Precisely Controlled Relationship between Sulfur Vacancy and Ni Site for Boosting Photocatalytic Conversion of Polyester into Formate

Abstract The photoreforming of plastic waste into high‐value chemicals and H 2 fuels presents a sustainable and energy‐efficient strategy to mitigate environmental pollution and energy crises. However, achieving high selective valuable products remains challenging due to the indiscriminate cleavage of chemical bonds in plastics. Herein, this study reports a sulfur‐vacancies‐rich ZnIn 2 S 4 photocatalyst decorated with ultrafine Ni nanoparticles (Ni 0.2 @ZIS‐S v ) that enables highly photoreforming of poly(ethylene terephthalate) (PET) into formate and H 2 via targeted C─C bond cleavage under mild alkaline conditions.
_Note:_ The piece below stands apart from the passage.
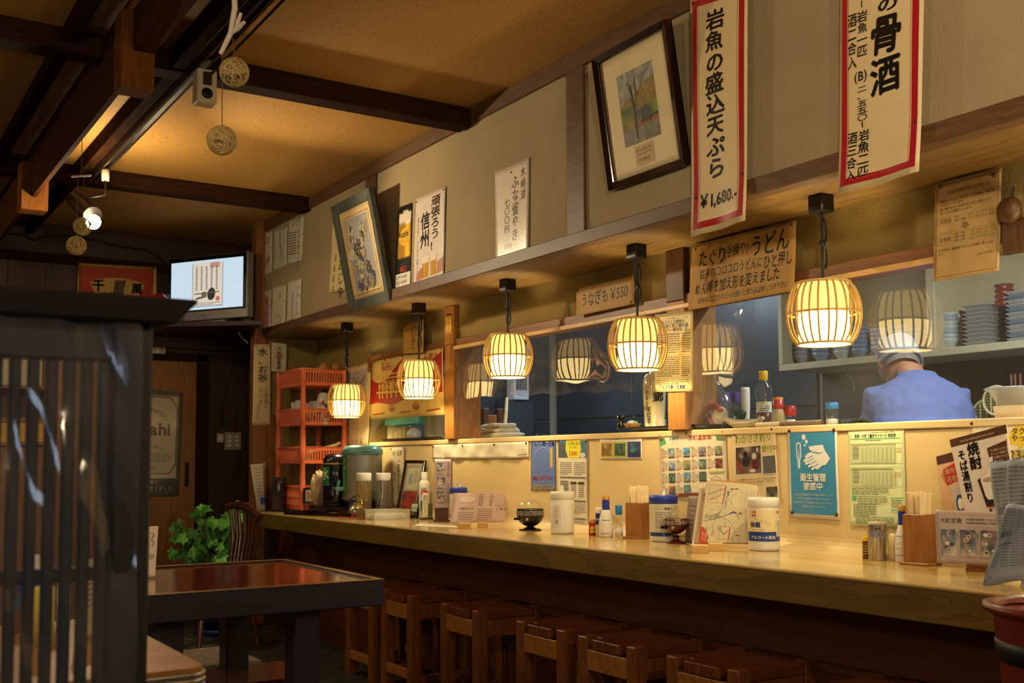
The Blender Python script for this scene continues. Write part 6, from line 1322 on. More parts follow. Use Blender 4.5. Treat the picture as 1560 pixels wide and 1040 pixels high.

The Ni 0.2 @ZIS‐S v photocatalyst achieves an H 2 evolution rate of 4.5 mmol g −1 h −1 , a 20.2‐fold enhancement over pure ZnIn 2 S 4 , while formate is the primary liquid product with the selectivity reaching 84.8%. Mechanistic analysis reveals that the combined effects of Ni nanoparticles and sulfur‐vacancies modify the electronic structure of ZnIn 2 S 4 , improving charge separation, lowering the energy barrier for H 2 generation, and facilitating selectively C─C bond cleavage. This dual optimization enhances both hydrogen yield and formate selectivity, demonstrating an effective strategy for designing advanced photocatalysts to upcycle plastic waste into high‐value chemicals and clean energy.